A pagare i costi dei ritardi sono cittadini e imprese che, nonostante la presenza di un decreto legislativo, non possono sfruttare i vantaggi legati alla Cer. “I benefici per i privati – sottolinea Pozzoli – sarebbero innanzitutto di carattere economico: secondo le nostre analisi, il costo delle bollette potrebbe scendere dal 15 al 45%. Chi fa parte di una Cer gode anche di importanti incentivi pubblici, che per vent’anni premiano l’energia condivisa con 110 euro a megawattora”. Da non trascurare poi i vantaggi comunitari – con utili destinati ad attività sociali – e ambientali: “Le Cer utilizzano solo energia pulita, proveniente in buona parte da impianti fotovoltaici. In questo modo si rinuncia all’energia proveniente dai combustibili fossili, tra le principali cause dell’emergenza climatica in atto”. In un momento di crisi come quello attuale, l’interesse per questa soluzione è in forte crescita. “Notiamo che gli incontri di divulgazione organizzati in tutta Italia sono sempre più partecipati: non percepiamo chiusura o diffidenza su questi temi, ma tanta curiosità e voglia di capire se e come è possibile tagliare i costi in bolletta, pesando meno anche sull’ambiente”. Una sensazione confermata dagli studi: secondo il Politecnico di Milano in Italia esiste un potenziale per lo sviluppo di oltre 400mila Cer entro il 2050.

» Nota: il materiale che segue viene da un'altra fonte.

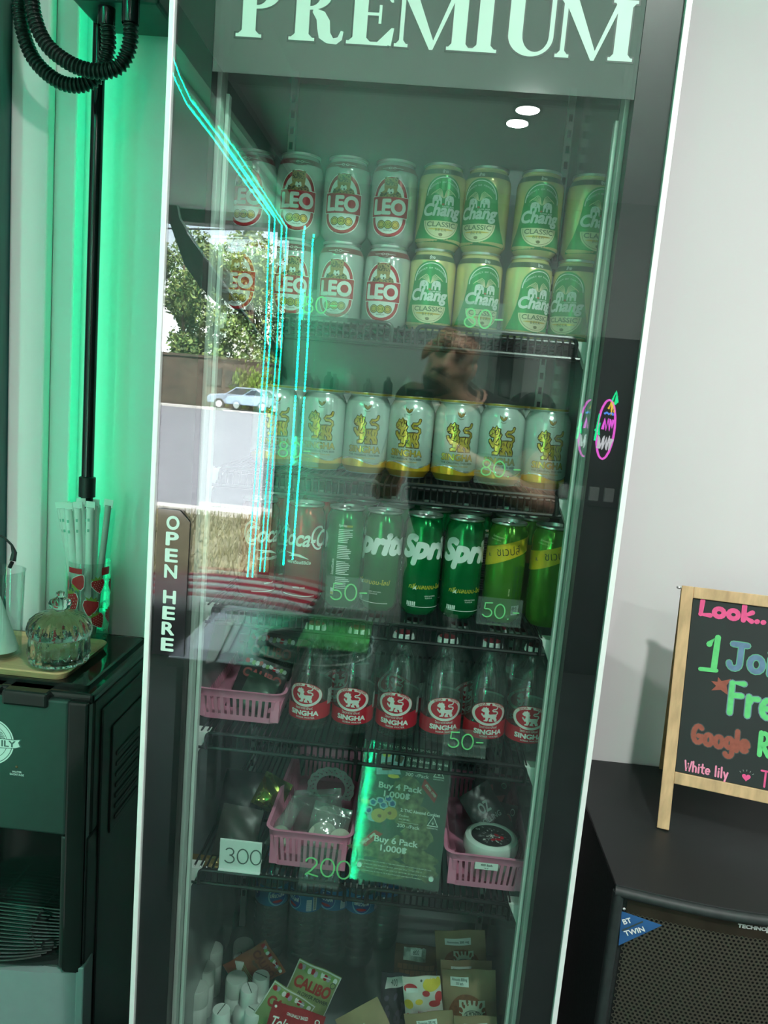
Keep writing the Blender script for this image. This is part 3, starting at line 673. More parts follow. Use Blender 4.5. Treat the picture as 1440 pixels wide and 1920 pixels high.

Oggi però il confronto con gli altri Paesi europei rimane impietoso: se in Germania le comunità energetiche sono oltre 1.700, in Italia ci si ferma a poco più di 30, tutte in via sperimentale. E senza decreti attuativi, è a forte rischio anche l’utilizzo dei 2,2 miliardi di euro previsti dal PNRR per finanziare l’autoconsumo energetico. A livello nazionale il caso delle Cer è quindi solo uno dei sintomi – l’ultimo in ordine cronologico – della mancanza di una visione strategica chiara: “Veniamo da vent’anni caratterizzati dalla totale assenza di una politica energetica comune. Abbiamo fatto battaglie e litigato su tutto, dal nucleare al carbone, fino alla realizzazione di rigassificatori. L’Italia è così diventata il Paese dei ‘comitati del No’ e oggi ne paghiamo le conseguenze”.
Nel frattempo i costi dell’energia sono decuplicati rispetto alla media degli ultimi dieci anni e l’inverno si preannuncia bollente per la tenuta economica e sociale del Paese. “La frustrazione che percepiamo durante i nostri incontri nasce da un profondo senso di impotenza: ci sentiamo tutti spettatori di fronte allo spettacolo di una speculazione finanziaria che dietro di sé lascia una scia di vittime, dalle famiglie che faticano a pagare le bollette alle aziende costrette in cassa integrazione”. Le Cer, però, sono destinate a trasformare radicalmente questo sistema: “Una volta che le comunità energetiche entreranno pienamente in funzione, i privati potranno giocare un ruolo attivo, da protagonisti all’interno del mercato energetico: sarà possibile unire le forze, produrre energia pulita e condividerla, diventando finalmente autosufficienti”. Una vera e propria rivoluzione ecologica, quindi, per la quale non rimane che aspettare i tempi della politica.